While Morgan’s acceptance at M.I.T. is an achievement on its own, it’s worth also mentioning her other college options. She got into Harvard (3.19-percent acceptance rate), Yale (4.46 percent), Brown University (5 percent), Northwestern (7 percent), Duke University (6 percent), and Boston University (14 percent) — all among the top 30 colleges with the lowest publicized 2022 acceptance rates, according to InGenius Prep, a group of admissions experts formed in 2013 at Yale.

Also on Morgan’s list of college acceptances were Princeton, the University of Chicago, the University of Connecticut, University of North Carolina, and the State University at Binghamton. Four of her acceptance letters came from Ivy League schools, Brown, Harvard, Princeton, and Yale. Two of them, Harvard and Brown, reported the lowest-ever acceptance rates in their histories.

And throughout the process, Morgan has remained humble, saying in a recent interview, “I know this admissions cycle was hard for a lot of people and that I’m definitely in the minority.”

Her journey started, however, with a hard lesson in rejection. A resident of Brooklyn, Morgan missed the cut for her top high-school choice, the magnet school Brooklyn Tech, a public school that requires high scores on an entrance exam. Soon after, she got rejection letters from six boarding schools.

“To this day I don’t know how that happened,” she said. “I was really hung up about it, but I ended up applying to Ross. I got into almost every college now, which sort of makes up for before. . . . It was almost meant to happen, after I got rejected from all the boarding schools.”

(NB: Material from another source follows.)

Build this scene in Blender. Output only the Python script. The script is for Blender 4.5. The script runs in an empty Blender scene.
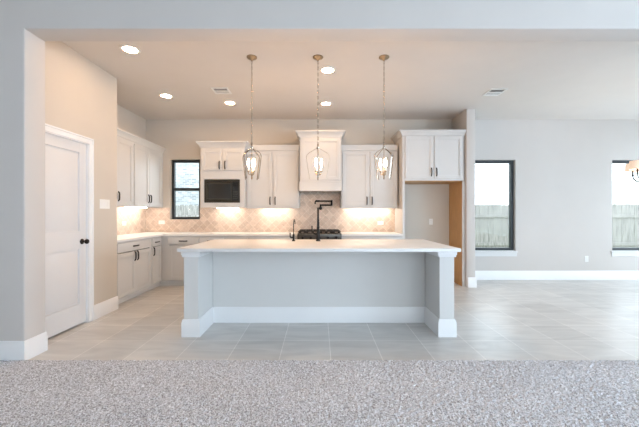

Her arrival at Ross wasn’t an easy transition, but once she found physics, her high school career began to pick up momentum, and science and math became passions. She studied neuroscience and biomedicine for two summers through New York University, and got into the Summer Academy for Math and Science at Carnegie Mellon. She also established an American Sign Language and dance club at Ross, was a cheerleader for two years, and graduated with a Leadership Award and as an Advanced Placement Scholar with honors.

But from December into January, Morgan thought she was going to relive the experience she had had with her boarding school applications. With a rejection letter from Stanford University in hand, “I felt like I did everything wrong. I was really stressed out because I had no college acceptances at that moment and a lot of my friends did.”

She chose M.I.T. after a weekend visit for admitted students. The festivities lasted exactly 3.14 days — that’s the important mathematical concept of pi — a fact which Morgan, who had applied as a math major, found hilarious. She even received a partial scholarship. And she said she “didn’t want to go to a school just for the name,” so she opted out of going to Harvard.

“I wasn’t really thinking about which is the best math program in the world. . . . I was more worried about where I’d be happy,” she said, “and it turned out that the place I would be happiest was the best in that subject.”

Morgan’s mother, Marcy Johnson, a single mother living in Brooklyn, said she is “very proud and excited for what’s ahead” for her daughter. “She’s kept her head down and has been a good child in general. She’s very focused on what she wants. I’m happy for her.”

Asked what advice she has to offer younger students, Morgan recommended getting an early start on admissions essays in the summer before 12th grade — especially for Ross School students, who usually find themselves swamped with senior projects almost as soon as September arrives.

Morgan also recommended getting involved in one’s community “not for the sake of college applications, although it does help, but actively be involved to help people out,” she said. “If you do something that you’re passionate about, and you do it well, that will be enough to go where you want to go.”